| What the exercise asks |
Leave out the pictures and repeat the data exactly.
[BEGIN]
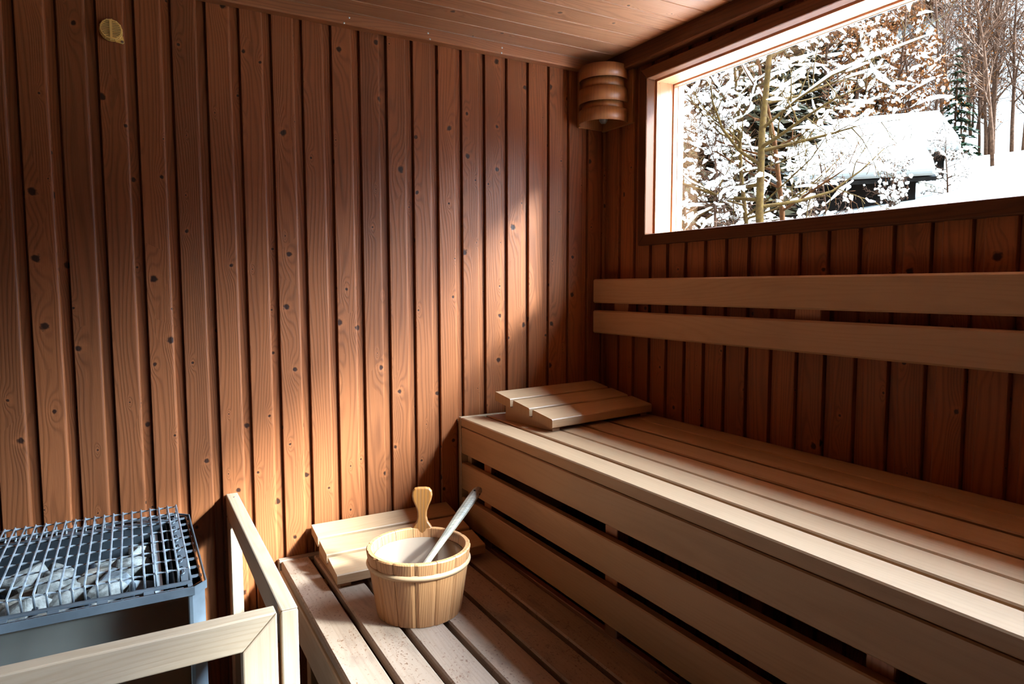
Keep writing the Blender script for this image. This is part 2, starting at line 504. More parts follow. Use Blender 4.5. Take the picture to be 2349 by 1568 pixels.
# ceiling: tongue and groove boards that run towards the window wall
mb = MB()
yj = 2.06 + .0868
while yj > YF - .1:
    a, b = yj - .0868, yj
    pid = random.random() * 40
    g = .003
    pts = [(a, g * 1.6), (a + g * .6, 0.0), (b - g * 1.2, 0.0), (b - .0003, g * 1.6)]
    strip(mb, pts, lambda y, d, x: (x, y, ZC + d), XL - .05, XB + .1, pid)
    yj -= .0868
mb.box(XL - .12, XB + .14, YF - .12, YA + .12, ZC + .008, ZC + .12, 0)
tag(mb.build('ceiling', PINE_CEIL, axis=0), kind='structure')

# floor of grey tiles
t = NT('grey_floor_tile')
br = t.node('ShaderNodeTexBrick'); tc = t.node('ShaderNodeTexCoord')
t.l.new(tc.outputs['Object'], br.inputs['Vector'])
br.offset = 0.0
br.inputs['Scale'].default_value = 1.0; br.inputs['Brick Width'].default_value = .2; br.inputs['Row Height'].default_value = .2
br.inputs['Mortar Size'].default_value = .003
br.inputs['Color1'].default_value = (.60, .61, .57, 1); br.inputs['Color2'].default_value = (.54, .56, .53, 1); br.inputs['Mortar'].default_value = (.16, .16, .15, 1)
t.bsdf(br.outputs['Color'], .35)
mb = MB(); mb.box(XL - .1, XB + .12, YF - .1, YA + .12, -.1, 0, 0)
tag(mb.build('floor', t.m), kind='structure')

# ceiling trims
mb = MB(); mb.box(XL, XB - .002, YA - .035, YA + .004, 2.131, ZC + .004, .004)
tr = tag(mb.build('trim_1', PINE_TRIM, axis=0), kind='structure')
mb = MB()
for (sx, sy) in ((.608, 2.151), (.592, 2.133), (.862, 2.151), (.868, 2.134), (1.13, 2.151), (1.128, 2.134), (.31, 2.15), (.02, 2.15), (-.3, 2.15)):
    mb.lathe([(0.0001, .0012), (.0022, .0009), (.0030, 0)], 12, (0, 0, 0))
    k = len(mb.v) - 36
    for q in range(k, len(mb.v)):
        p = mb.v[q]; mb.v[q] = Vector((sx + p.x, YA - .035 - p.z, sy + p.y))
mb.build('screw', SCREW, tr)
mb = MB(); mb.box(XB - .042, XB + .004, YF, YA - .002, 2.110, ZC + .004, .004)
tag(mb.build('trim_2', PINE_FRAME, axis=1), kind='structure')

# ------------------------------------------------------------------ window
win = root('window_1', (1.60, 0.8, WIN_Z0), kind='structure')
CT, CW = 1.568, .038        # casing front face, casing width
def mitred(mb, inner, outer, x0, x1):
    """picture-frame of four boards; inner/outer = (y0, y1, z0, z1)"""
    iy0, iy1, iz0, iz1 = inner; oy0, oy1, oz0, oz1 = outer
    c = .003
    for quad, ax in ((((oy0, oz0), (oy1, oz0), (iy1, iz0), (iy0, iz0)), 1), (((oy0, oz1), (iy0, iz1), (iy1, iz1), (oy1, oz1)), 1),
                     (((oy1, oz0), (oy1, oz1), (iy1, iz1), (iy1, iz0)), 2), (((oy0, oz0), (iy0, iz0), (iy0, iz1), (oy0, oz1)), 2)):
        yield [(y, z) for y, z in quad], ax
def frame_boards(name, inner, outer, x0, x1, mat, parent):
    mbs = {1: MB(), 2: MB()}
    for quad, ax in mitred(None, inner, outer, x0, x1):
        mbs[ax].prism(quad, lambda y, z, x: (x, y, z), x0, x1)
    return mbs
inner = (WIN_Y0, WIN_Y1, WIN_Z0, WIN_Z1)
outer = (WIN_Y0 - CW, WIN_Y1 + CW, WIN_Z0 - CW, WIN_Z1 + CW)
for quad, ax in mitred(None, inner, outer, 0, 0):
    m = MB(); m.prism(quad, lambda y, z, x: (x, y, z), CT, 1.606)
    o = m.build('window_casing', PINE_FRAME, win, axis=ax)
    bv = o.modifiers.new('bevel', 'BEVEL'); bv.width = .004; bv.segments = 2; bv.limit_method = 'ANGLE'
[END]
| Complete answer |
Keep writing the Blender script for this image. This is part 2, starting at line 504. More parts follow. Use Blender 4.5. Take the picture to be 2349 by 1568 pixels.
# ceiling: tongue and groove boards that run towards the window wall
mb = MB()
yj = 2.06 + .0868
while yj > YF - .1:
    a, b = yj - .0868, yj
    pid = random.random() * 40
    g = .003
    pts = [(a, g * 1.6), (a + g * .6, 0.0), (b - g * 1.2, 0.0), (b - .0003, g * 1.6)]
    strip(mb, pts, lambda y, d, x: (x, y, ZC + d), XL - .05, XB + .1, pid)
    yj -= .0868
mb.box(XL - .12, XB + .14, YF - .12, YA + .12, ZC + .008, ZC + .12, 0)
tag(mb.build('ceiling', PINE_CEIL, axis=0), kind='structure')

# floor of grey tiles
t = NT('grey_floor_tile')
br = t.node('ShaderNodeTexBrick'); tc = t.node('ShaderNodeTexCoord')
t.l.new(tc.outputs['Object'], br.inputs['Vector'])
br.offset = 0.0
br.inputs['Scale'].default_value = 1.0; br.inputs['Brick Width'].default_value = .2; br.inputs['Row Height'].default_value = .2
br.inputs['Mortar Size'].default_value = .003
br.inputs['Color1'].default_value = (.60, .61, .57, 1); br.inputs['Color2'].default_value = (.54, .56, .53, 1); br.inputs['Mortar'].default_value = (.16, .16, .15, 1)
t.bsdf(br.outputs['Color'], .35)
mb = MB(); mb.box(XL - .1, XB + .12, YF - .1, YA + .12, -.1, 0, 0)
tag(mb.build('floor', t.m), kind='structure')

# ceiling trims
mb = MB(); mb.box(XL, XB - .002, YA - .035, YA + .004, 2.131, ZC + .004, .004)
tr = tag(mb.build('trim_1', PINE_TRIM, axis=0), kind='structure')
mb = MB()
for (sx, sy) in ((.608, 2.151), (.592, 2.133), (.862, 2.151), (.868, 2.134), (1.13, 2.151), (1.128, 2.134), (.31, 2.15), (.02, 2.15), (-.3, 2.15)):
    mb.lathe([(0.0001, .0012), (.0022, .0009), (.0030, 0)], 12, (0, 0, 0))
    k = len(mb.v) - 36
    for q in range(k, len(mb.v)):
        p = mb.v[q]; mb.v[q] = Vector((sx + p.x, YA - .035 - p.z, sy + p.y))
mb.build('screw', SCREW, tr)
mb = MB(); mb.box(XB - .042, XB + .004, YF, YA - .002, 2.110, ZC + .004, .004)
tag(mb.build('trim_2', PINE_FRAME, axis=1), kind='structure')

# ------------------------------------------------------------------ window
win = root('window_1', (1.60, 0.8, WIN_Z0), kind='structure')
CT, CW = 1.568, .038        # casing front face, casing width
def mitred(mb, inner, outer, x0, x1):
    """picture-frame of four boards; inner/outer = (y0, y1, z0, z1)"""
    iy0, iy1, iz0, iz1 = inner; oy0, oy1, oz0, oz1 = outer
    c = .003
    for quad, ax in ((((oy0, oz0), (oy1, oz0), (iy1, iz0), (iy0, iz0)), 1), (((oy0, oz1), (iy0, iz1), (iy1, iz1), (oy1, oz1)), 1),
                     (((oy1, oz0), (oy1, oz1), (iy1, iz1), (iy1, iz0)), 2), (((oy0, oz0), (iy0, iz0), (iy0, iz1), (oy0, oz1)), 2)):
        yield [(y, z) for y, z in quad], ax
def frame_boards(name, inner, outer, x0, x1, mat, parent):
    mbs = {1: MB(), 2: MB()}
    for quad, ax in mitred(None, inner, outer, x0, x1):
        mbs[ax].prism(quad, lambda y, z, x: (x, y, z), x0, x1)
    return mbs
inner = (WIN_Y0, WIN_Y1, WIN_Z0, WIN_Z1)
outer = (WIN_Y0 - CW, WIN_Y1 + CW, WIN_Z0 - CW, WIN_Z1 + CW)
for quad, ax in mitred(None, inner, outer, 0, 0):
    m = MB(); m.prism(quad, lambda y, z, x: (x, y, z), CT, 1.606)
    o = m.build('window_casing', PINE_FRAME, win, axis=ax)
    bv = o.modifiers.new('bevel', 'BEVEL'); bv.width = .004; bv.segments = 2; bv.limit_method = 'ANGLE'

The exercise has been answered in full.